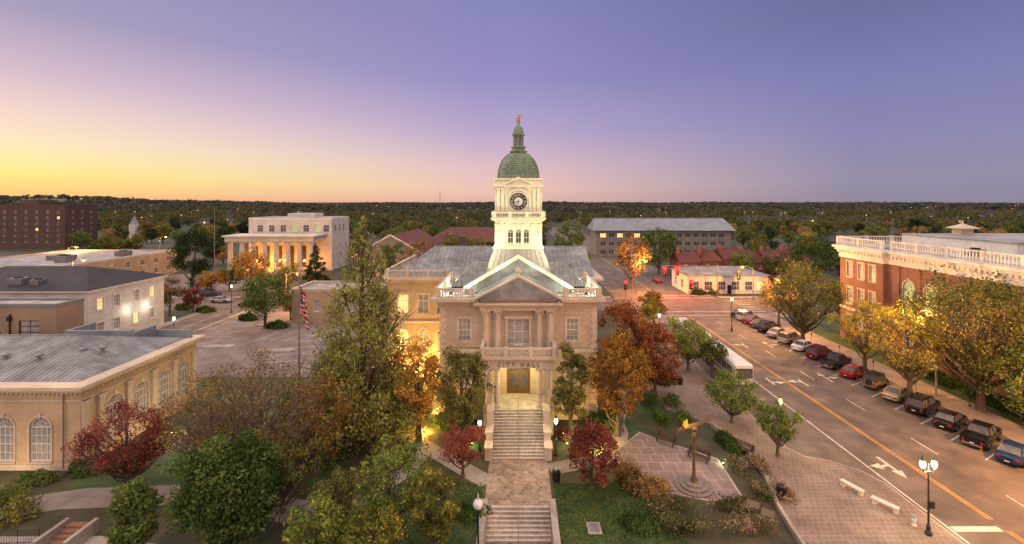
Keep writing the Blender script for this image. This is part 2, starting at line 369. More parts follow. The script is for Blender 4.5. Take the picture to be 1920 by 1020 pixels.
# ---------------------------------------------------------------- foliage
def quadmesh(name,V,m):
    n=len(V)//4; me=bpy.data.meshes.new(name)
    me.vertices.add(4*n); me.vertices.foreach_set('co',np.ascontiguousarray(V,dtype=np.float32).ravel())
    me.loops.add(4*n); me.loops.foreach_set('vertex_index',np.arange(4*n,dtype=np.int32))
    me.polygons.add(n); me.polygons.foreach_set('loop_start',np.arange(0,4*n,4,dtype=np.int32)); me.polygons.foreach_set('loop_total',np.full(n,4,dtype=np.int32))
    me.materials.append(M[m] if isinstance(m,str) else m); me.update(calc_edges=True); return me
def quads(P,s,droop=0,out=None):
    n=len(P); a=rng.normal(size=(n,3)); a/=np.linalg.norm(a,axis=1)[:,None]
    b=rng.normal(size=(n,3))
    if out is not None:
        nn=out+rng.normal(size=(n,3))*.6; nn/=np.linalg.norm(nn,axis=1)[:,None]
        a-=(a*nn).sum(1)[:,None]*nn; a/=np.linalg.norm(a,axis=1)[:,None]; b=np.cross(nn,a)
    if droop: a[:,2]-=droop; a/=np.linalg.norm(a,axis=1)[:,None]
    b-= (a*b).sum(1)[:,None]*a; b/=np.linalg.norm(b,axis=1)[:,None]
    sz=(s*rng.uniform(.55,1.35,n))[:,None]
    V=np.empty((n,4,3)); V[:,0]=P-a*sz; V[:,1]=P+b*sz*.55; V[:,2]=P+a*sz; V[:,3]=P-b*sz*.55
    return V.reshape(-1,3)
def crown(shape,h,w,base,ncl,n,leaf,cr=.2,droop=0,flat=.75):
    C=[];Rd=[]
    hc=h-base
    for i in range(ncl):
        if shape=='cone':
            t=(i+.5)/ncl; t=t**1.2; rad=(w/2)*(1-t)**.72*(.95 if t>.08 else .85)
            q=rng.uniform(0,2*PI); k=rng.uniform(.3,1.0)**.7*rng.uniform(.85,1.08); C.append((rad*k*math.cos(q),rad*k*math.sin(q),base+hc*t*.97-rad*k*.12)); Rd.append(max(.2,rad*.22+.14))
        else:
            d=rng.normal(size=3); d/=np.linalg.norm(d); k=rng.uniform(.3,1)**.55*rng.uniform(.85,1.1)
            z=d[2]*k; wob=1-.18*max(0,-z)
            C.append((d[0]*k*w*.42*wob,d[1]*k*w*.42*wob,base+hc*.5+z*hc*.43)); Rd.append(w*cr*rng.uniform(.5,1.3))
    C=np.array(C);Rd=np.array(Rd)
    idx=rng.choice(len(C),n,p=Rd**2/(Rd**2).sum()); d=rng.normal(size=(n,3)); d/=np.linalg.norm(d,axis=1)[:,None]
    k=rng.uniform(0,1,n)**.36; k*=rng.uniform(.85,1.25,n)
    P=C[idx]+d*(Rd[idx]*k)[:,None]*np.array([1,1,flat]); P[:,2]=np.maximum(P[:,2],.1)
    return C,Rd,quads(P,leaf,droop,out=d)
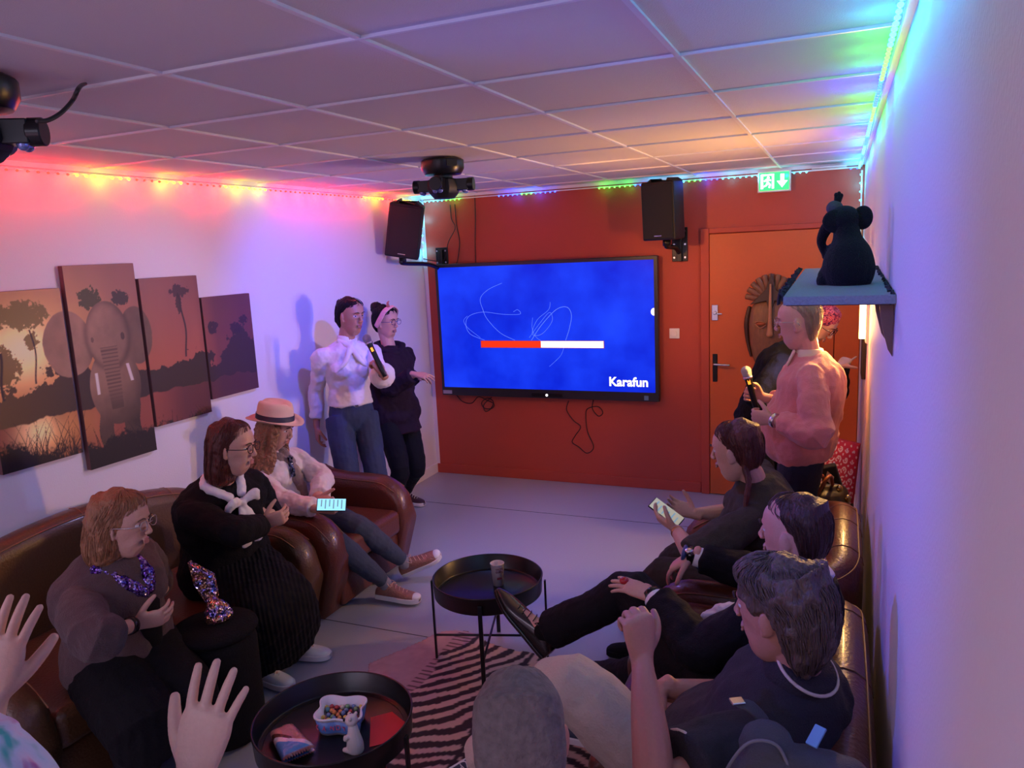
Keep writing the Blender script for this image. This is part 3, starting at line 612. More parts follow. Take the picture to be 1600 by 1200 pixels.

##############################

WHAT YOU SHOULD DO:
Quote the records in full and exactly; skip any image.

EXERCISE RESULT:
Keep writing the Blender script for this image. This is part 2, starting at line 369. More parts follow. The script is for Blender 4.5. Take the picture to be 1920 by 1020 pixels.
# ---------------------------------------------------------------- foliage
def quadmesh(name,V,m):
    n=len(V)//4; me=bpy.data.meshes.new(name)
    me.vertices.add(4*n); me.vertices.foreach_set('co',np.ascontiguousarray(V,dtype=np.float32).ravel())
    me.loops.add(4*n); me.loops.foreach_set('vertex_index',np.arange(4*n,dtype=np.int32))
    me.polygons.add(n); me.polygons.foreach_set('loop_start',np.arange(0,4*n,4,dtype=np.int32)); me.polygons.foreach_set('loop_total',np.full(n,4,dtype=np.int32))
    me.materials.append(M[m] if isinstance(m,str) else m); me.update(calc_edges=True); return me
def quads(P,s,droop=0,out=None):
    n=len(P); a=rng.normal(size=(n,3)); a/=np.linalg.norm(a,axis=1)[:,None]
    b=rng.normal(size=(n,3))
    if out is not None:
        nn=out+rng.normal(size=(n,3))*.6; nn/=np.linalg.norm(nn,axis=1)[:,None]
        a-=(a*nn).sum(1)[:,None]*nn; a/=np.linalg.norm(a,axis=1)[:,None]; b=np.cross(nn,a)
    if droop: a[:,2]-=droop; a/=np.linalg.norm(a,axis=1)[:,None]
    b-= (a*b).sum(1)[:,None]*a; b/=np.linalg.norm(b,axis=1)[:,None]
    sz=(s*rng.uniform(.55,1.35,n))[:,None]
    V=np.empty((n,4,3)); V[:,0]=P-a*sz; V[:,1]=P+b*sz*.55; V[:,2]=P+a*sz; V[:,3]=P-b*sz*.55
    return V.reshape(-1,3)
def crown(shape,h,w,base,ncl,n,leaf,cr=.2,droop=0,flat=.75):
    C=[];Rd=[]
    hc=h-base
    for i in range(ncl):
        if shape=='cone':
            t=(i+.5)/ncl; t=t**1.2; rad=(w/2)*(1-t)**.72*(.95 if t>.08 else .85)
            q=rng.uniform(0,2*PI); k=rng.uniform(.3,1.0)**.7*rng.uniform(.85,1.08); C.append((rad*k*math.cos(q),rad*k*math.sin(q),base+hc*t*.97-rad*k*.12)); Rd.append(max(.2,rad*.22+.14))
        else:
            d=rng.normal(size=3); d/=np.linalg.norm(d); k=rng.uniform(.3,1)**.55*rng.uniform(.85,1.1)
            z=d[2]*k; wob=1-.18*max(0,-z)
            C.append((d[0]*k*w*.42*wob,d[1]*k*w*.42*wob,base+hc*.5+z*hc*.43)); Rd.append(w*cr*rng.uniform(.5,1.3))
    C=np.array(C);Rd=np.array(Rd)
    idx=rng.choice(len(C),n,p=Rd**2/(Rd**2).sum()); d=rng.normal(size=(n,3)); d/=np.linalg.norm(d,axis=1)[:,None]
    k=rng.uniform(0,1,n)**.36; k*=rng.uniform(.85,1.25,n)
    P=C[idx]+d*(Rd[idx]*k)[:,None]*np.array([1,1,flat]); P[:,2]=np.maximum(P[:,2],.1)
    return C,Rd,quads(P,leaf,droop,out=d)
Keep writing the Blender script for this image. This is part 3, starting at line 612. More parts follow. Take the picture to be 1600 by 1200 pixels.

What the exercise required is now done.